Siyasetçiyle vaatlerini, oy verenle geri kalmışlığı, göçle gurbetteki gece kondu da yaşamaya mahkum edilmişleri, bu göçe sebep olan kirli siyaseti yüzleştirdik. 20 yıl önce kim hangi köy ve ilçede ne söz vermişse, kandırılmışsa tekrar okutarak kirli siyasete tekrar oy verilmesi konusunda derin bir de çizgi çizilmesinde kimsenin sırtını sıvamadan okurlara aktarmaya çalıştım Diğer yandan bölgenin kaderiyle nasıl oynandığını ve oy verenlerinde bunun içinde büyük bir yapı olduğunu anlattım.
Kitaptaki her öykümün bir gerçeklik ve yaşanmışlık var. her öykümle yeni bir başlangıç, yeni bir yol haritası çizerek gazetecinin ne kadar haklı olduğunu, 20 yıl geçse de gerçeğinden vazgeçmeyeceğini dile getirmeye çalıştım Diyor yazar.
Yoksuldan ve emekçiden yana
Ünlü sinema oyuncusu Tarık Akan, kitaba yazdığı önsözde, Mustafa Küpeli’nin öykülerinin yoksuldan, ezilenden, işçiden ve emekçiden yana taraf olduğunu ve yörenin geri kalmışlığını ve göçün nedenlerini bütün ayrıntılarıyla masaya yatırdığını belirtti.

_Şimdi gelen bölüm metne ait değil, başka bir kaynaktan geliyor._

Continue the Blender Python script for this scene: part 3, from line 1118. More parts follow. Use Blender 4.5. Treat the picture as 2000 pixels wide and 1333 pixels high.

Küpeli’nin, yoksulluğun fotoğrafını iyi çizdiğine dikkat çeken Tarık Akan, yazdığı önsözü şu satırlarla bitirdi: “Yazar, öyküleri yazarken hem içlenmiş, hem için için siyasilerden hesap sorarken, “20 yıl önce hangi politikacı, nerede ne söz vermişse (!) ” geçmişi bu güne taşırken ustaca bir yol izlemiş. Mustafa Küpeli, bütün olaylara gazeteci olarak birebir tanık olduğundan dolayı, öykülerini yazarken içinin burukluğuyla zaman zaman gözyaşlarının mürekkep olduğu bir eser yaratmış. Yöredeki yoksulluğu ciğerinden alıp öykülerinde okurlarına aktarmayı başarmıştır. İyi okumalar.”